Storing your blobs outside of the database when they are an inherent part of some larger transactional model is the giant rookie mistake IMO. We did this for a little while for the reasons of "oh my gosh look how big the .db is getting" and it ended up a complete shitshow. Simple tasks like cleaning up old entries can quickly turn into a nightmare if you have to go around disk and make sure you are not leaving garbage behind. There are also other concerns outside the box like VM snapshots. This could leave you in a very inconsistent state regarding what blob you have on disk vs what the database is expecting.

Is having everything in one gigantic .db file an actual downside? What makes a database's size "unmanageable"? Presumably, you'd have to store that business information somewhere anyways, right? I don't understand how 1 unified file is unmanageable, but splitting that concern up into 2 different domains magically makes it better.

It can trash db performance.
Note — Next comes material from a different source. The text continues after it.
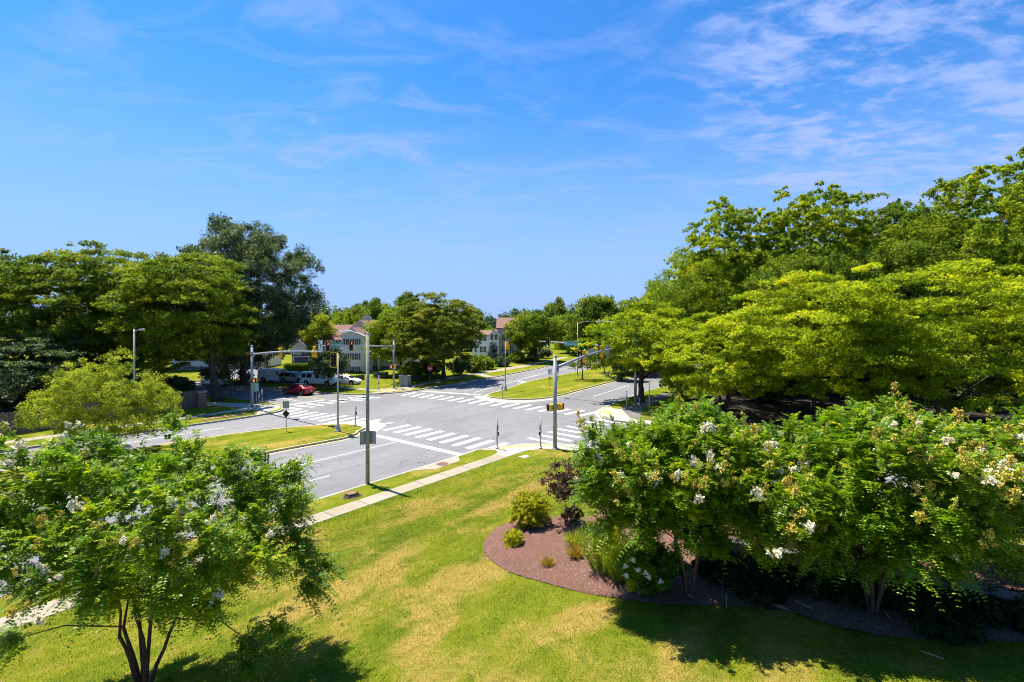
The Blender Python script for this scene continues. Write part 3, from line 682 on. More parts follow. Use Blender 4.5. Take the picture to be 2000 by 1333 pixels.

A relatively simple alternative is to store references to immutable blobs in the db so that everything remains transactionally consistent (and easily restorable to any point-in-time). This is what many large companies do. I happen to work at a company that runs the largest + most "shall not be named" databases and has struggled for years to evict all the blobs people shoved in em.

  • If you index on the file_name in a table where you have file_name and a blob then why would it trash performance? SQLite can quickly locate where to start reading the blob.